** Rows from a 3D scene dataset **
* start *

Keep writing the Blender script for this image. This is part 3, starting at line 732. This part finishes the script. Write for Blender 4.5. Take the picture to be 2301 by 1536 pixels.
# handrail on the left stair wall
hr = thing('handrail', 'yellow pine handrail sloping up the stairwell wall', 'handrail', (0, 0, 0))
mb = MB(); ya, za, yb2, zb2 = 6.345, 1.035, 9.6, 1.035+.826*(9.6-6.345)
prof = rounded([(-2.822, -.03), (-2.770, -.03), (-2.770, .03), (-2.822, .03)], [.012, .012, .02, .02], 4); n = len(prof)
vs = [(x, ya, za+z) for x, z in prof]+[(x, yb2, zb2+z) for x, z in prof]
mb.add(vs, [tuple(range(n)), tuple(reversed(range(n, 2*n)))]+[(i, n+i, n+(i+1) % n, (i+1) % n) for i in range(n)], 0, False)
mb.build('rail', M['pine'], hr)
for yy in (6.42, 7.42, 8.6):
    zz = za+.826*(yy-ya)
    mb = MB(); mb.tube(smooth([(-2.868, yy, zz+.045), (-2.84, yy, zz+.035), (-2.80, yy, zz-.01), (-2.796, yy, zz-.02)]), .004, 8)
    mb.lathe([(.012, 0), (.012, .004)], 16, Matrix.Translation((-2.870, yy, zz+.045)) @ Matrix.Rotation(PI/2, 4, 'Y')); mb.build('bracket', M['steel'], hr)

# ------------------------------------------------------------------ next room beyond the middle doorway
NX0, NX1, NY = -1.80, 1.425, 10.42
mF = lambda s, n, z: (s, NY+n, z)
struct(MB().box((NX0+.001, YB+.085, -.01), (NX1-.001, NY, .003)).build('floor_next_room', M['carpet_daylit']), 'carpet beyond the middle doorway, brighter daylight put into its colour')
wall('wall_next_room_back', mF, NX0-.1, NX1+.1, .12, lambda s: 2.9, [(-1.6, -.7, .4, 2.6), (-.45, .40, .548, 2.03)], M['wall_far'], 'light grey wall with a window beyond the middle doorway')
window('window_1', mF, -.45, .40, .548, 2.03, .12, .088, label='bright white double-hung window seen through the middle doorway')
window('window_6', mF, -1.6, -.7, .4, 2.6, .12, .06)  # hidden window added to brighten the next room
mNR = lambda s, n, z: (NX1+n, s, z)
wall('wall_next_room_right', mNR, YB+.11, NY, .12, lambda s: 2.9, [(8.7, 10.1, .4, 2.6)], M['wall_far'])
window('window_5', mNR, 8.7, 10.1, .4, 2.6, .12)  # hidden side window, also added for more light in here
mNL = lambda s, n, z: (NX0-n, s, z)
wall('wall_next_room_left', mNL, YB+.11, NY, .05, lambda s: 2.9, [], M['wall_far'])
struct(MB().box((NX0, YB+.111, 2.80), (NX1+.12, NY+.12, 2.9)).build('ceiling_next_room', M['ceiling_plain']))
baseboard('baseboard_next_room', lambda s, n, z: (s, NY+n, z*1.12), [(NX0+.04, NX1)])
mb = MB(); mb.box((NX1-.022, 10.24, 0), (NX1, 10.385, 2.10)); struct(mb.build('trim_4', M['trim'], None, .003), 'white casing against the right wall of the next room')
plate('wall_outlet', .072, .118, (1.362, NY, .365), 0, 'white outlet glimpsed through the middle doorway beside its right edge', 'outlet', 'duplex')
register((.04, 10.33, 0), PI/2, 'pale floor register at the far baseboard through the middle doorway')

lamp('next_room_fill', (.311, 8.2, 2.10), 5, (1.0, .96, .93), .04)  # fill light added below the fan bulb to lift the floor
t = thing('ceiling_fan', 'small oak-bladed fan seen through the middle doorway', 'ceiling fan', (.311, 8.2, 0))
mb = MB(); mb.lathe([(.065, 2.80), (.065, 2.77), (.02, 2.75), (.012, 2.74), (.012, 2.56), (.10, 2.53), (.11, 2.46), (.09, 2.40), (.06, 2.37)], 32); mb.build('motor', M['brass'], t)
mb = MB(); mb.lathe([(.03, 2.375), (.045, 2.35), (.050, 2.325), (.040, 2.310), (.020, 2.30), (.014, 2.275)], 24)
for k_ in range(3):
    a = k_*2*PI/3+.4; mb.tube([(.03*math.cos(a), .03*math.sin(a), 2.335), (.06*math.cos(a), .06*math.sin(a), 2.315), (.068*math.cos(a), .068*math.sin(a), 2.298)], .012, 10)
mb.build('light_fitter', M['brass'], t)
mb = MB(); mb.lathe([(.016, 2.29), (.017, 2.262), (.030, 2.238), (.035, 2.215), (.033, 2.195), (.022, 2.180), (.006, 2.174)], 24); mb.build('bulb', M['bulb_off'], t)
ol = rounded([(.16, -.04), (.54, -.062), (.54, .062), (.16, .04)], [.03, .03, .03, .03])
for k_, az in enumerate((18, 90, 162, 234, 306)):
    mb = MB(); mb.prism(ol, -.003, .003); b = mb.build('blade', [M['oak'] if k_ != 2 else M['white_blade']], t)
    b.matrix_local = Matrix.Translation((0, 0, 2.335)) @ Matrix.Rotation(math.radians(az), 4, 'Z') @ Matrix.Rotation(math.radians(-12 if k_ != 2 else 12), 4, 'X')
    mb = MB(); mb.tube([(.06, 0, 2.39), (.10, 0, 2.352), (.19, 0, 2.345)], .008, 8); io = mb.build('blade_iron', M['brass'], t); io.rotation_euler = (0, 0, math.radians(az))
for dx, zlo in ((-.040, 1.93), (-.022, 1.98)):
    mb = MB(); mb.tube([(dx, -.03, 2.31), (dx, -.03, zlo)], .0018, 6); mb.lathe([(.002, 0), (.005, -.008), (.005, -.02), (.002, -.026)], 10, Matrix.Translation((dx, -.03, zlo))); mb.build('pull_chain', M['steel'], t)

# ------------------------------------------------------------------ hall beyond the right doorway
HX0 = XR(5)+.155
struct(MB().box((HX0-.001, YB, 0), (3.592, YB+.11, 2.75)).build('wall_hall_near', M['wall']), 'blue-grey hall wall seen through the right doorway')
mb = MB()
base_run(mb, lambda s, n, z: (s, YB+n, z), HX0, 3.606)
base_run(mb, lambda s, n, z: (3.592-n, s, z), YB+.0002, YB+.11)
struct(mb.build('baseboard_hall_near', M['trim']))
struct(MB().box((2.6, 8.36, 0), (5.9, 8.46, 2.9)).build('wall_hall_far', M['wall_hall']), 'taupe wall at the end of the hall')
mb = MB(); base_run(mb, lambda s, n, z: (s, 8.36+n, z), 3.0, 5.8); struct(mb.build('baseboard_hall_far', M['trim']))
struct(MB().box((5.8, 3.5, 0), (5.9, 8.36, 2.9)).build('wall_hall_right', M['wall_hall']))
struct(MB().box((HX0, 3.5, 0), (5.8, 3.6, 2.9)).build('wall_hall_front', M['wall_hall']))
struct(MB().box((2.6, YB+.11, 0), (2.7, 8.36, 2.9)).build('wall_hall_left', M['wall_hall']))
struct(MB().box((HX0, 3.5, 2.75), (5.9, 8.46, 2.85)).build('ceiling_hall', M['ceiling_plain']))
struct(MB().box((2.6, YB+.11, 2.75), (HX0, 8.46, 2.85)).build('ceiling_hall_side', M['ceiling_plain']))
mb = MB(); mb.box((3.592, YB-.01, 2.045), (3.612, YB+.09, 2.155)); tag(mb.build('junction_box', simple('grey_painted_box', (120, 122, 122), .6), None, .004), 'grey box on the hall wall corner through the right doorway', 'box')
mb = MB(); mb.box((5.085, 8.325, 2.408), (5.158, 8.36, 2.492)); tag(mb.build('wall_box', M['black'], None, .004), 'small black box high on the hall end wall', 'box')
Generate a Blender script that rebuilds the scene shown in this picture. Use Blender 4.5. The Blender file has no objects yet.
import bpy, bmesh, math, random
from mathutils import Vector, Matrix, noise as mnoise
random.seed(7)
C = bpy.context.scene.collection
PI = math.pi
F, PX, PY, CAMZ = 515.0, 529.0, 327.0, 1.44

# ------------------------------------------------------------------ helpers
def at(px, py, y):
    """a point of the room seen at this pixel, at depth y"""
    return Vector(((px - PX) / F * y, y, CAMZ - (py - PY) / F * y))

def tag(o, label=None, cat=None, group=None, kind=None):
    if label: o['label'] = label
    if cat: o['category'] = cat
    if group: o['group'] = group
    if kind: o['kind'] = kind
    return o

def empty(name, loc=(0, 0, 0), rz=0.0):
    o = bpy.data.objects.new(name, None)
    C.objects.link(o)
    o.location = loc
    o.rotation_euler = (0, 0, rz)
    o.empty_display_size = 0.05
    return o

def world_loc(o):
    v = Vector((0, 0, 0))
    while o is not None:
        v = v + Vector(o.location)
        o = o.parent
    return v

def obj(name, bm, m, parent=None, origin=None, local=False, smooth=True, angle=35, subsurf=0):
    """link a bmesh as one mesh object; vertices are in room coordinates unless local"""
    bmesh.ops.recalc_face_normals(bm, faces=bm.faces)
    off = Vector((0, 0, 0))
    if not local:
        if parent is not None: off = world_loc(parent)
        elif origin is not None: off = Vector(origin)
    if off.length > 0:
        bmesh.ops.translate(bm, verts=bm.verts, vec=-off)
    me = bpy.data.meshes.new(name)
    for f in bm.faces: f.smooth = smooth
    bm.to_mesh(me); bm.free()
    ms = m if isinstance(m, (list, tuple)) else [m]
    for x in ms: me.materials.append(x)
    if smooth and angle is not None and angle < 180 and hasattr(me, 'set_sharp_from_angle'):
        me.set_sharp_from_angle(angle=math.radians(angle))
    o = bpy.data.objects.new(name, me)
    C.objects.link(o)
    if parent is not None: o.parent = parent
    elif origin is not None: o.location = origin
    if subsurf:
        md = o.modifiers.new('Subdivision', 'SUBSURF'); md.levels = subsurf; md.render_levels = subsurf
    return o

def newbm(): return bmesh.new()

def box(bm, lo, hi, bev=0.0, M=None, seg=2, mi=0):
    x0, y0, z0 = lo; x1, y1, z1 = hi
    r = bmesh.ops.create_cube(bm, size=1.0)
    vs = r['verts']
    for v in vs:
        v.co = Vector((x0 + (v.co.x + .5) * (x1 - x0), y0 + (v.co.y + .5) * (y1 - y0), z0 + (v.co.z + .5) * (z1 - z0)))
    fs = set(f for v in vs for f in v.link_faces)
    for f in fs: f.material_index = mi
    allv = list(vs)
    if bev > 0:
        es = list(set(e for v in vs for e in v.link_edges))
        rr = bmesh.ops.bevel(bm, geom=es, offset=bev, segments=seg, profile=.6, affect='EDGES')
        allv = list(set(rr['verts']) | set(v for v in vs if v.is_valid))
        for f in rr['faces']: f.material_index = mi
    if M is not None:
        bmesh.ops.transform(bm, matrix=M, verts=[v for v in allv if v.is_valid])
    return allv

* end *

** Work to complete **
Copy out exactly the lines running from the one with "Generate a Blender" to the one with "return Vector(((px - PX)", including both ends, and nothing more.

** Exercise solution **
Generate a Blender script that rebuilds the scene shown in this picture. Use Blender 4.5. The Blender file has no objects yet.
import bpy, bmesh, math, random
from mathutils import Vector, Matrix, noise as mnoise
random.seed(7)
C = bpy.context.scene.collection
PI = math.pi
F, PX, PY, CAMZ = 515.0, 529.0, 327.0, 1.44

# ------------------------------------------------------------------ helpers
def at(px, py, y):
    """a point of the room seen at this pixel, at depth y"""
    return Vector(((px - PX) / F * y, y, CAMZ - (py - PY) / F * y))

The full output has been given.